Would you copy out the whole listing exactly as given?

SUPPLIED DATA:
--
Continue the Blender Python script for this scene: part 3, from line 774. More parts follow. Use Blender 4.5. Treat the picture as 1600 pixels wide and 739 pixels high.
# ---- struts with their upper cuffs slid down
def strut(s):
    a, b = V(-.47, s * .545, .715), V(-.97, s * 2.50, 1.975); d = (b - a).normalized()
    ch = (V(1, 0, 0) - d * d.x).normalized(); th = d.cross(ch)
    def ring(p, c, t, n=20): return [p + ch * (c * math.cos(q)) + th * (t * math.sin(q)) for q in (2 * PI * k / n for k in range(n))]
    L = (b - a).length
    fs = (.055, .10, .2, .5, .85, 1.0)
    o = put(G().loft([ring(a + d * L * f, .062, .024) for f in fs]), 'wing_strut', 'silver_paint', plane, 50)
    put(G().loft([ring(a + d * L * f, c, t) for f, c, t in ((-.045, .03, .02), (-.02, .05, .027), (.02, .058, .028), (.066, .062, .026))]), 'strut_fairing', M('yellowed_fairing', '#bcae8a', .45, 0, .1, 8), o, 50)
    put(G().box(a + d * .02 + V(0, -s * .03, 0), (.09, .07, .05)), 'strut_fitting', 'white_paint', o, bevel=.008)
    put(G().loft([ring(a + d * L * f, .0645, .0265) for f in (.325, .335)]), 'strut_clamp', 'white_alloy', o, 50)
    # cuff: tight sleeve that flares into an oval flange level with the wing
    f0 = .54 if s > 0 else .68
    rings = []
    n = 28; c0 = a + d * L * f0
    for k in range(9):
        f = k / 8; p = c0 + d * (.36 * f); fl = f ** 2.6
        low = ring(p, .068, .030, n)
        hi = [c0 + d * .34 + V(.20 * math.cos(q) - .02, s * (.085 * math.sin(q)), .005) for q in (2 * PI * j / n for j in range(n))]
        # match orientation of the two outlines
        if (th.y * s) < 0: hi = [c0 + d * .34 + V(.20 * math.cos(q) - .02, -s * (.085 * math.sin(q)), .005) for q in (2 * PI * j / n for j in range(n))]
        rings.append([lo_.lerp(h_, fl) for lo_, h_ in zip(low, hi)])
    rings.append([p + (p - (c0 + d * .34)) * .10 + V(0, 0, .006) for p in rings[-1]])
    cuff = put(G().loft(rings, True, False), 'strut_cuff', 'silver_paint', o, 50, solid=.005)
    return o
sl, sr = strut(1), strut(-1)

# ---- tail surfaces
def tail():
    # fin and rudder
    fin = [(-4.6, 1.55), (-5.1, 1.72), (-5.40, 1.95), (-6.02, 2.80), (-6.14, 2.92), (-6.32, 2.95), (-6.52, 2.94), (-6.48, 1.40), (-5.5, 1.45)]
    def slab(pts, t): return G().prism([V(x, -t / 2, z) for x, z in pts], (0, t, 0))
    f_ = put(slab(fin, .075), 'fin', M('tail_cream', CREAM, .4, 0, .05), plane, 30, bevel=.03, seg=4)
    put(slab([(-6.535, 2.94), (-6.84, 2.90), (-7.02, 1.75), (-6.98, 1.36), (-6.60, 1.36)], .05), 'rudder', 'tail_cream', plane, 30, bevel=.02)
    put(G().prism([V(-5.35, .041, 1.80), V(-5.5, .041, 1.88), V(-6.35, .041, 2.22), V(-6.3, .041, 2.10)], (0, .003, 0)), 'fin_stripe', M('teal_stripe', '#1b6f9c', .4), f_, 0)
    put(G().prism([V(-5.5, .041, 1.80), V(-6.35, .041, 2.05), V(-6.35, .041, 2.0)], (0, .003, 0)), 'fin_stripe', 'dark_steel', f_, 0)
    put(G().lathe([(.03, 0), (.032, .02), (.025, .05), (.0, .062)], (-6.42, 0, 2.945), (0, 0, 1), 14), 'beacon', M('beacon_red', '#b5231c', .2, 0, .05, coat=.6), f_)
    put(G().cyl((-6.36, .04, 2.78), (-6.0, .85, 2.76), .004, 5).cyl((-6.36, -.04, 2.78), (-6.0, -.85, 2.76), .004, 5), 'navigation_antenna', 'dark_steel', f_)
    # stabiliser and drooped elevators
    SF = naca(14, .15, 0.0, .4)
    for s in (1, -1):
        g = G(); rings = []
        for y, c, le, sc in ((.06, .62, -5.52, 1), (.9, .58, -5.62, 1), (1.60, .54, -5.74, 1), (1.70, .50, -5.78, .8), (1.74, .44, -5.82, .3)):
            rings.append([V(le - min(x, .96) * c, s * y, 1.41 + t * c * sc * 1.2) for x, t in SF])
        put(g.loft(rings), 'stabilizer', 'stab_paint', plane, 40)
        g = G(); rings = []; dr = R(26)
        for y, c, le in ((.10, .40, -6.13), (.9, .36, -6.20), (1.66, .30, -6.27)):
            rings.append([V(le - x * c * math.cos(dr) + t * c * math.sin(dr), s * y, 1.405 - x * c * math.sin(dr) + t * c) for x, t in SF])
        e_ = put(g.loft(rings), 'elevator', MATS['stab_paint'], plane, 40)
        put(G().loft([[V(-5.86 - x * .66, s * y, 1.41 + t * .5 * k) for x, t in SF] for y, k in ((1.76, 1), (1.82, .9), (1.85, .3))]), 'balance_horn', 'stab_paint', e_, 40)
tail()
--
ANSWER TO THE TASK:
Continue the Blender Python script for this scene: part 3, from line 774. More parts follow. Use Blender 4.5. Treat the picture as 1600 pixels wide and 739 pixels high.
# ---- struts with their upper cuffs slid down
def strut(s):
    a, b = V(-.47, s * .545, .715), V(-.97, s * 2.50, 1.975); d = (b - a).normalized()
    ch = (V(1, 0, 0) - d * d.x).normalized(); th = d.cross(ch)
    def ring(p, c, t, n=20): return [p + ch * (c * math.cos(q)) + th * (t * math.sin(q)) for q in (2 * PI * k / n for k in range(n))]
    L = (b - a).length
    fs = (.055, .10, .2, .5, .85, 1.0)
    o = put(G().loft([ring(a + d * L * f, .062, .024) for f in fs]), 'wing_strut', 'silver_paint', plane, 50)
    put(G().loft([ring(a + d * L * f, c, t) for f, c, t in ((-.045, .03, .02), (-.02, .05, .027), (.02, .058, .028), (.066, .062, .026))]), 'strut_fairing', M('yellowed_fairing', '#bcae8a', .45, 0, .1, 8), o, 50)
    put(G().box(a + d * .02 + V(0, -s * .03, 0), (.09, .07, .05)), 'strut_fitting', 'white_paint', o, bevel=.008)
    put(G().loft([ring(a + d * L * f, .0645, .0265) for f in (.325, .335)]), 'strut_clamp', 'white_alloy', o, 50)
    # cuff: tight sleeve that flares into an oval flange level with the wing
    f0 = .54 if s > 0 else .68
    rings = []
    n = 28; c0 = a + d * L * f0
    for k in range(9):
        f = k / 8; p = c0 + d * (.36 * f); fl = f ** 2.6
        low = ring(p, .068, .030, n)
        hi = [c0 + d * .34 + V(.20 * math.cos(q) - .02, s * (.085 * math.sin(q)), .005) for q in (2 * PI * j / n for j in range(n))]
        # match orientation of the two outlines
        if (th.y * s) < 0: hi = [c0 + d * .34 + V(.20 * math.cos(q) - .02, -s * (.085 * math.sin(q)), .005) for q in (2 * PI * j / n for j in range(n))]
        rings.append([lo_.lerp(h_, fl) for lo_, h_ in zip(low, hi)])
    rings.append([p + (p - (c0 + d * .34)) * .10 + V(0, 0, .006) for p in rings[-1]])
    cuff = put(G().loft(rings, True, False), 'strut_cuff', 'silver_paint', o, 50, solid=.005)
    return o
sl, sr = strut(1), strut(-1)

# ---- tail surfaces
def tail():
    # fin and rudder
    fin = [(-4.6, 1.55), (-5.1, 1.72), (-5.40, 1.95), (-6.02, 2.80), (-6.14, 2.92), (-6.32, 2.95), (-6.52, 2.94), (-6.48, 1.40), (-5.5, 1.45)]
    def slab(pts, t): return G().prism([V(x, -t / 2, z) for x, z in pts], (0, t, 0))
    f_ = put(slab(fin, .075), 'fin', M('tail_cream', CREAM, .4, 0, .05), plane, 30, bevel=.03, seg=4)
    put(slab([(-6.535, 2.94), (-6.84, 2.90), (-7.02, 1.75), (-6.98, 1.36), (-6.60, 1.36)], .05), 'rudder', 'tail_cream', plane, 30, bevel=.02)
    put(G().prism([V(-5.35, .041, 1.80), V(-5.5, .041, 1.88), V(-6.35, .041, 2.22), V(-6.3, .041, 2.10)], (0, .003, 0)), 'fin_stripe', M('teal_stripe', '#1b6f9c', .4), f_, 0)
    put(G().prism([V(-5.5, .041, 1.80), V(-6.35, .041, 2.05), V(-6.35, .041, 2.0)], (0, .003, 0)), 'fin_stripe', 'dark_steel', f_, 0)
    put(G().lathe([(.03, 0), (.032, .02), (.025, .05), (.0, .062)], (-6.42, 0, 2.945), (0, 0, 1), 14), 'beacon', M('beacon_red', '#b5231c', .2, 0, .05, coat=.6), f_)
    put(G().cyl((-6.36, .04, 2.78), (-6.0, .85, 2.76), .004, 5).cyl((-6.36, -.04, 2.78), (-6.0, -.85, 2.76), .004, 5), 'navigation_antenna', 'dark_steel', f_)
    # stabiliser and drooped elevators
    SF = naca(14, .15, 0.0, .4)
    for s in (1, -1):
        g = G(); rings = []
        for y, c, le, sc in ((.06, .62, -5.52, 1), (.9, .58, -5.62, 1), (1.60, .54, -5.74, 1), (1.70, .50, -5.78, .8), (1.74, .44, -5.82, .3)):
            rings.append([V(le - min(x, .96) * c, s * y, 1.41 + t * c * sc * 1.2) for x, t in SF])
        put(g.loft(rings), 'stabilizer', 'stab_paint', plane, 40)
        g = G(); rings = []; dr = R(26)
        for y, c, le in ((.10, .40, -6.13), (.9, .36, -6.20), (1.66, .30, -6.27)):
            rings.append([V(le - x * c * math.cos(dr) + t * c * math.sin(dr), s * y, 1.405 - x * c * math.sin(dr) + t * c) for x, t in SF])
        e_ = put(g.loft(rings), 'elevator', MATS['stab_paint'], plane, 40)
        put(G().loft([[V(-5.86 - x * .66, s * y, 1.41 + t * .5 * k) for x, t in SF] for y, k in ((1.76, 1), (1.82, .9), (1.85, .3))]), 'balance_horn', 'stab_paint', e_, 40)
tail()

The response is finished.